Between conference sessions, the two men began chatting about portfolio monitoring issues. When Lindahl described the problem, Lorant realized Berman DeValerio’s customized online portfolio monitoring software could offer a solution.
One conversation led to others. Before long, Berman DeValerio’s partners approved a project to convert the prior custodian’s data into a workable electronic format and upload them to the firm’s secure database, where FPPA’s staff could easily identify likely settlement claims and gather the materials necessary to file them.
"At Berman DeValerio, we usually deal in the very long term.

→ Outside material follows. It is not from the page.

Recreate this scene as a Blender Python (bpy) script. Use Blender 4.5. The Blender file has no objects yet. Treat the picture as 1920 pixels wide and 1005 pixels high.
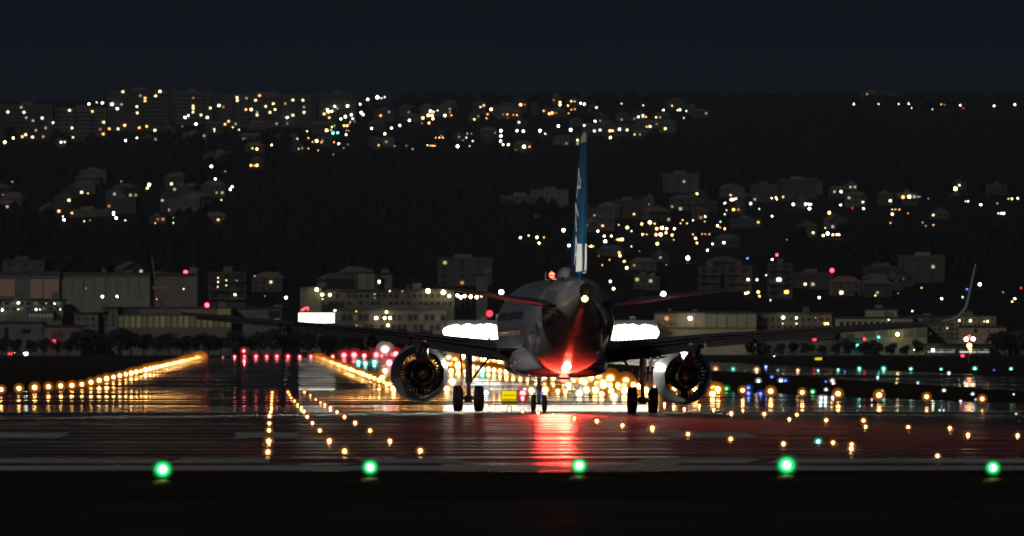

We spend years building client relationships and then waiting for the right case to recommend – not to mention the time and effort it takes for our lawyers to successfully litigate a case," Lorant said. "It was exciting to be in a position to make such a positive impact so quickly."
With the system in place, the change was immediate. Using Berman DeValerio’s secure client Web portal, FPPA staff could file potential claims in a fraction of the time it had taken before.
"Now it takes us minutes to do what took hours, leaving more money for our members and more time for our staff to focus on core concerns," Lindahl said.
The monitoring system automatically notifies FPPA of any settlement in which the fund may have a likely claim. It provides access to an array of legal documents, including the plan of allocation and the claim forms themselves. It also allows FPPA to download transaction details that can be attached as an electronic or paper proof of their claims.
FPPA also added the firm to its list of approved securities class action counsel after a thorough vetting process made easier by the firm’s roster of top-tier public pension fund clients. Berman DeValerio has yet to represent FPPA in litigation, though it regularly provides case evaluations for Lindahl.
The relationship gathered strength this year when longtime Berman DeValerio client Dan M. Slack took over as FPPA’s chief executive officer, after serving as executive director of the State Universities Retirement System of Illinois. In 2002, Slack was general counsel when SURS selected Berman DeValerio as a monitoring firm. The firm was selected again in 2007 and currently represents SURS in a pending class action against GE Capital Services.